▶ [What to produce] Using the records below, copy exactly the part that opens with the line holding "Generate a Blender" and closes with the line holding "return r.outputs['Color']", minus the pictures.

▶ [Material to process]

▬▬▬▬▬▬

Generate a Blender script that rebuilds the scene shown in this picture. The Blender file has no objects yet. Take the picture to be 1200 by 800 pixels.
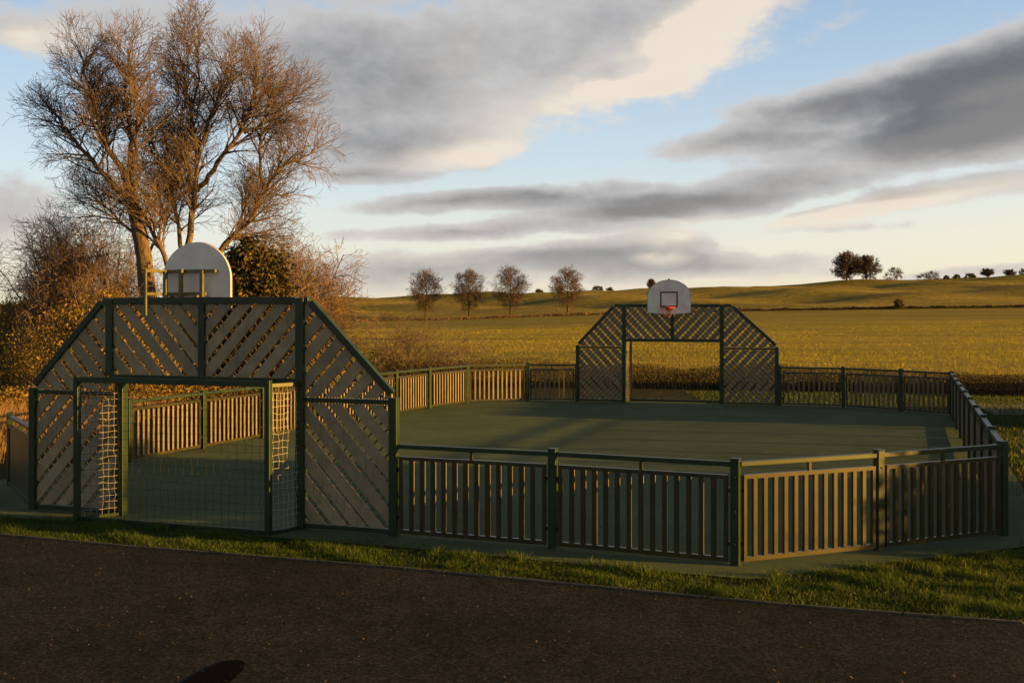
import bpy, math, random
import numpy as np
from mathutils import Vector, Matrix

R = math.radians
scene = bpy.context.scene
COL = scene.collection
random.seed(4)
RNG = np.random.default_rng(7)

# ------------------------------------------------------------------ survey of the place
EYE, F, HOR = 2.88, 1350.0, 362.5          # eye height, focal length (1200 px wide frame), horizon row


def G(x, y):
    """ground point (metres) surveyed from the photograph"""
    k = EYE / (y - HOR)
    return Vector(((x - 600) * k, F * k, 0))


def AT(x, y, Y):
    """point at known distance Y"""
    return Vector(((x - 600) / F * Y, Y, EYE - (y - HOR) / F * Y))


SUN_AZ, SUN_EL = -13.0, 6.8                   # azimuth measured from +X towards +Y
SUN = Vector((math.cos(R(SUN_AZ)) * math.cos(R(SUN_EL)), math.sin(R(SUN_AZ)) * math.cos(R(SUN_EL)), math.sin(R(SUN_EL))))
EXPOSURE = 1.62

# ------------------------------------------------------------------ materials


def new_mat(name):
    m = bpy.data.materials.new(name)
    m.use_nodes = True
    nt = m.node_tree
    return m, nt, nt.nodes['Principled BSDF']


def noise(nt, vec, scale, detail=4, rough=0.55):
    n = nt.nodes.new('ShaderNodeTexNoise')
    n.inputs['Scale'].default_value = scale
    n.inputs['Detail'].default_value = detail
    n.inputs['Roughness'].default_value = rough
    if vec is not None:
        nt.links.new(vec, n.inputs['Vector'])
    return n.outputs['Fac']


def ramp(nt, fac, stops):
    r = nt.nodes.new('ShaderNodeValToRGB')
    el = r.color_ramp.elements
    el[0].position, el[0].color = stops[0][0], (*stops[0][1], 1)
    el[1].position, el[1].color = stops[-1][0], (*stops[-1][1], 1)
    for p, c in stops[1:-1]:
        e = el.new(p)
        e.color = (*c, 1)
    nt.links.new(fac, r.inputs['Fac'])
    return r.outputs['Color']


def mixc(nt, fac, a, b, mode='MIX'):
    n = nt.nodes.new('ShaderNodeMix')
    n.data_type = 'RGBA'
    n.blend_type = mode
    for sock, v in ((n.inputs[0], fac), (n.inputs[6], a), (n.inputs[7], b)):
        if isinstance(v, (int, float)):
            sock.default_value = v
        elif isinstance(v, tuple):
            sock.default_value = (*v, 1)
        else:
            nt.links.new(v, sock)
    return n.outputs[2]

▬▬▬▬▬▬

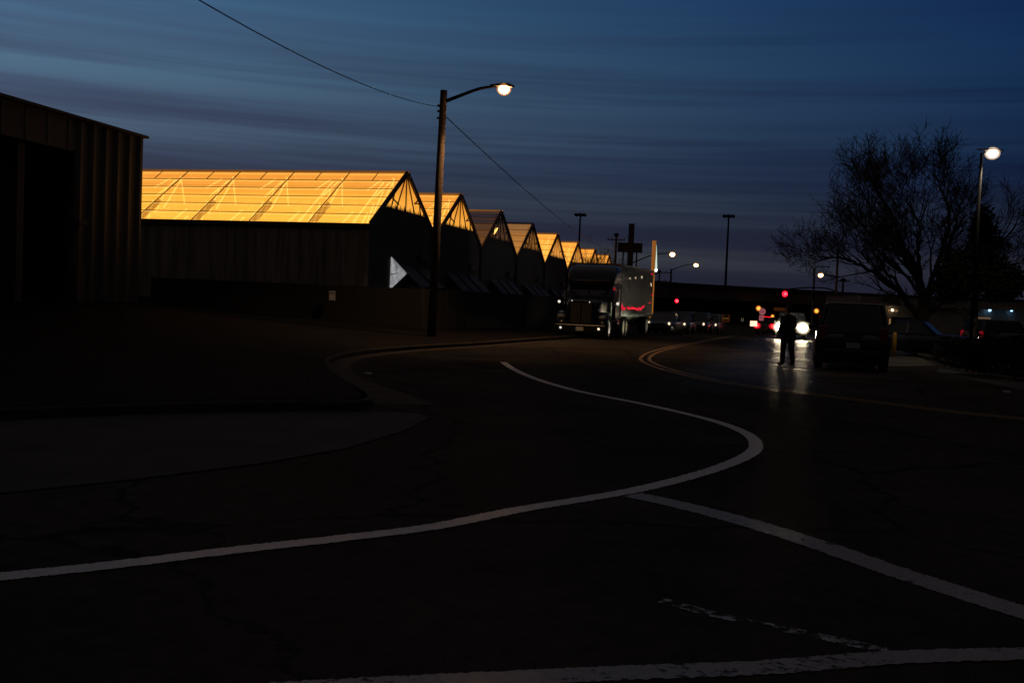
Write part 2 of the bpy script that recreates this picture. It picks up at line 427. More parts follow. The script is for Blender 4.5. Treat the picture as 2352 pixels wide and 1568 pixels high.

▬▬▬▬▬▬

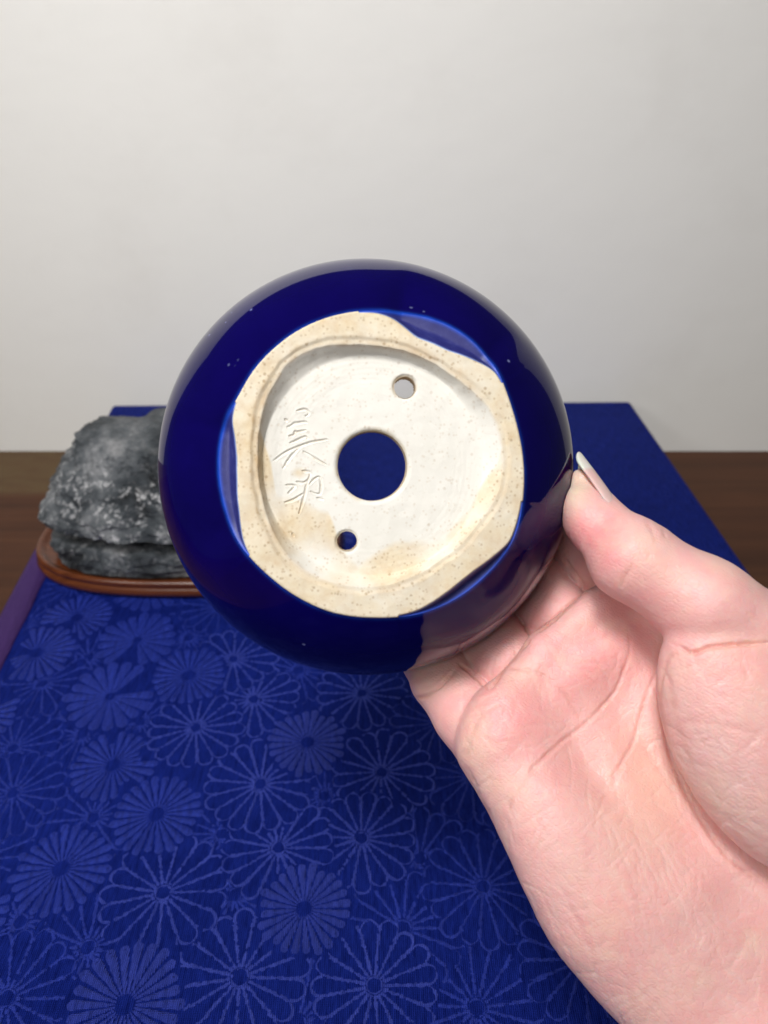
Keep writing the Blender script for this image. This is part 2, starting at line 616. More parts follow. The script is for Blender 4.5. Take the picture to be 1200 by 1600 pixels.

▬▬▬▬▬▬

▶ [Complete response]
Generate a Blender script that rebuilds the scene shown in this picture. The Blender file has no objects yet. Take the picture to be 1200 by 800 pixels.
import bpy, math, random
import numpy as np
from mathutils import Vector, Matrix

R = math.radians
scene = bpy.context.scene
COL = scene.collection
random.seed(4)
RNG = np.random.default_rng(7)

# ------------------------------------------------------------------ survey of the place
EYE, F, HOR = 2.88, 1350.0, 362.5          # eye height, focal length (1200 px wide frame), horizon row


def G(x, y):
    """ground point (metres) surveyed from the photograph"""
    k = EYE / (y - HOR)
    return Vector(((x - 600) * k, F * k, 0))


def AT(x, y, Y):
    """point at known distance Y"""
    return Vector(((x - 600) / F * Y, Y, EYE - (y - HOR) / F * Y))


SUN_AZ, SUN_EL = -13.0, 6.8                   # azimuth measured from +X towards +Y
SUN = Vector((math.cos(R(SUN_AZ)) * math.cos(R(SUN_EL)), math.sin(R(SUN_AZ)) * math.cos(R(SUN_EL)), math.sin(R(SUN_EL))))
EXPOSURE = 1.62

# ------------------------------------------------------------------ materials


def new_mat(name):
    m = bpy.data.materials.new(name)
    m.use_nodes = True
    nt = m.node_tree
    return m, nt, nt.nodes['Principled BSDF']


def noise(nt, vec, scale, detail=4, rough=0.55):
    n = nt.nodes.new('ShaderNodeTexNoise')
    n.inputs['Scale'].default_value = scale
    n.inputs['Detail'].default_value = detail
    n.inputs['Roughness'].default_value = rough
    if vec is not None:
        nt.links.new(vec, n.inputs['Vector'])
    return n.outputs['Fac']


def ramp(nt, fac, stops):
    r = nt.nodes.new('ShaderNodeValToRGB')
    el = r.color_ramp.elements
    el[0].position, el[0].color = stops[0][0], (*stops[0][1], 1)
    el[1].position, el[1].color = stops[-1][0], (*stops[-1][1], 1)
    for p, c in stops[1:-1]:
        e = el.new(p)
        e.color = (*c, 1)
    nt.links.new(fac, r.inputs['Fac'])
    return r.outputs['Color']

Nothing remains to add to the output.